Adolescente fui en días idénticos a nubes
José Luis Rey
Ediciones Vitruvio, Colección “Baños del Carmen”, nº 769
Madrid, 2019
160 páginas
De una de las rimas más famosas de Gustavo Adolfo Bécquer, Luis Cernuda extrajo el título de su poemario de 1933 Donde habite el olvido; el también poeta andaluz José Luis Rey (Puente Genil, Córdoba, 1973) ha tomado precisamente un verso de esa obra para dar nombre a su poesía de primerísima juventud, escrita entre 1987 y 1992: Adolescente fui en días idénticos a nubes. Y con ello no sólo ha subrayado la trascendencia de esa forjadora etapa de la vida: también ha querido alimentar, explícitamente, el fuego de lo mejor de una tradición, que va pasando de época en época transformado, adaptado a la sensibilidad de cada meandro de la historia. En el salto del siglo XX al XXI, la obra de José Luis Rey –ensayista, traductor y, sobre todo, voz muy relevante de nuestro panorama poético actual, con galardones en su haber como el Premio “Jaime Gil de Biedma”, el “Fundación Loewe” o el “Tiflos”- constituye uno de los ejemplos más elocuentes de cómo la tradición puede cobrar renovados bríos sin caer en el acartonamiento ni en el cultivo sistemático de las pequeñas formas imitativas o manieristas.
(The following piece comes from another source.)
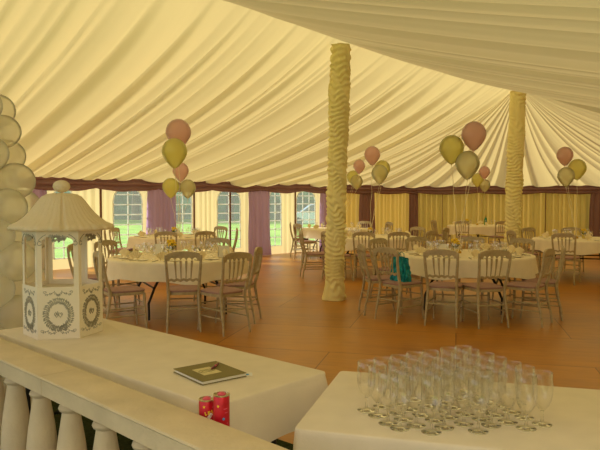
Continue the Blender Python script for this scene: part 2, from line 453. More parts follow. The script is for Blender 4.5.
# ------- side poles, curtains, valance
def pole_at(px, name_label, off=.10):
    s = wall_px(px); p = A0 + WD*s + WN*off
    o = MB().tube([(0, 0, 0), (0, 0, EAVE-.02)], .026, 10).build('side_pole', 'brown_pole', loc=(p.x, p.y, 0))
    tag(o, name_label, 'pole', 'brown side poles along the window wall')
pole_at(99, 'slim brown side pole between the two windows nearest the white wishing well')
pole_at(192, 'slim brown side pole at the right edge of the window under the small balloons')
pole_at(228, 'slim brown side pole standing in front of the middle of an arched window')
pole_at(293, 'slim brown side pole between the two windows left of the nearer draped pole')

def curtain(c, d, n, width, label, mat, k, top=1.80, flare=1.12, tie=0, bright=0):
    """pleated drape hanging from the valance to the floor"""
    us = frange(-.5, .5, max(24, int(width/.018))); zs = frange(0, 1, 12); mb = MB()
    def fn(u, t):
        z = t*top + .005
        wd = width*lerp(flare, 1, t**.8)
        o = (.035*sin(u*width*2*pi/.15 + 2*noise1(u*6, k)) + .02*noise1(u*9+t*.6, k+1))*lerp(1.1, .7, t)
        q = c + d*(u*wd + .02*noise1(t*3+u*2, k)) + n*(o+.02)
        return (q.x-c.x, q.y-c.y, z)
    mb.grid(fn, us, zs)
    o = mb.build('curtain', mat, angle=180, loc=(c.x, c.y, 0)); return tag(o, label, 'curtain', 'mauve curtains around the marquee wall')
def curtain_px(a, b, label, mat, k):
    sa, sb = wall_px(a), wall_px(b); c = A0 + WD*(sa+sb)/2 + WN*.17
    curtain(c, WD, WN, (sb-sa)*.96, label, mat, k)
curtain_px(28, 44, 'mauve curtain at the far left behind the wishing well roof', 'lit_violet', 11)
curtain_px(143, 172, 'wide mauve curtain beside the window behind the left near table', 'lit_violet', 12)
curtain_px(245, 266, 'lilac mauve curtain reaching the floor right of the left near table', 'lit_violet', 13)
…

En sus dos partes, de 2001 y 2009, La luz y la palabra demostró una feracidad expresiva y una exuberancia de giros y acentos que tuvo en el monumental poemario de 2018 La epifanía –más de 500 páginas divididas en cinco libros- su particular coronación. Por el camino, trabajos como La familia nórdica (2006), Barroco (2010), Las visiones (2012) y La fruta de los mudos (2016), dieron cumplido testimonio de la “potencia creadora”, “fuerza simbólica” y “capacidad visionaria” de las que, a propósito de la obra de Rey, oportunamente escribiera el crítico literario José Enrique Martínez.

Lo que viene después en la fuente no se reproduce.